TWO or three times a week a postman shows up at a cemetery in the eastern French town of Charleville-Mezieres with a letter for a poet who continues to stir passions 127 years after his death.

Some of the missives addressed to Arthur Rimbaud contain declarations of undying love for the prodigious enfant terrible of French letters, who passed away at 37 after a rollercoaster life that included an opium-fuelled affair with fellow poet Paul Verlaine as well as a stint as an arms dealer.

“Rimbaud, even if you are no longer there, know that I will love you forever,” reads one letter deposited in the postbox inscribed with the poet’s name at the graveyard’s entrance.

Another promises him “the sun, moon and stars.”

Some of those trying to commune with the dead poet seem to find solace in writing to another tortured soul, who stunned the Paris literary scene as a precocious teen attempting to chart the unconscious mind in poems.

Rummaging through a stack of shoe boxes in which he keeps the correspondence, the cemetery’s caretaker Bernard Colin pulls out a handwritten letter from a man named Philippe who is contemplating the “living shreds of my youth, the last promise of my miserable existence.”

He never fails to be moved by the emotions expressed.

“People confide in Rimbaud about their disillusionment. He is their confidant. They talk to him as if he were still alive,” the watchman said.

The steady trickle of letters and visitors testifies to the renewed interest in the poet, whose mystique was enhanced by his decision to renounce poetry in his prime for a peripatetic existence as a mercenary-turned-merchant-turned-arms-trader.

As a teen, the poet railed against the strictures of small-town life in Charleville, a town near Belgium that has long labored under a reputation for being dull, and continually plotted his escape.

Yet throughout his short life, he would invariably return home in times of crisis, such as when Verlaine pulled a gun on him during a quarrel in Brussels and shot him in the arm.

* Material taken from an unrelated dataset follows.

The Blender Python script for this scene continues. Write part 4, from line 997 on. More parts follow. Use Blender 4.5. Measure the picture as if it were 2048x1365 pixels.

The self-styled prophet struggled to gain acceptance in his hometown, and ignored him up until the 1960s when counterculture figures such as The Doors’ Jim Morrison began acclaiming him as their idol.

Cottoning on to the tourist potential of brand Rimbaud, the town in 1969 got a Rimbaud Museum, and in 2004, on the 150th anniversary of his birth, a house where he lived was transformed into a commemorative space.

“Rimbaud is Charleville-Meziere’s Jim Morrison!” the museum’s director Lucille Pennel said, comparing the lure of the poet to that of The Doors’ frontman whose Paris grave has also become a fan shrine.

Among the devotees to have visited the grave recently are American singer-songwriter Patti Smith, who left behind a guitar plectrum, as well as French rocker Hubert-Felix Thiefaine and former prime minister Dominique de Villepin. The cemetery also receives a large number of Asian visitors keen to pay their respects.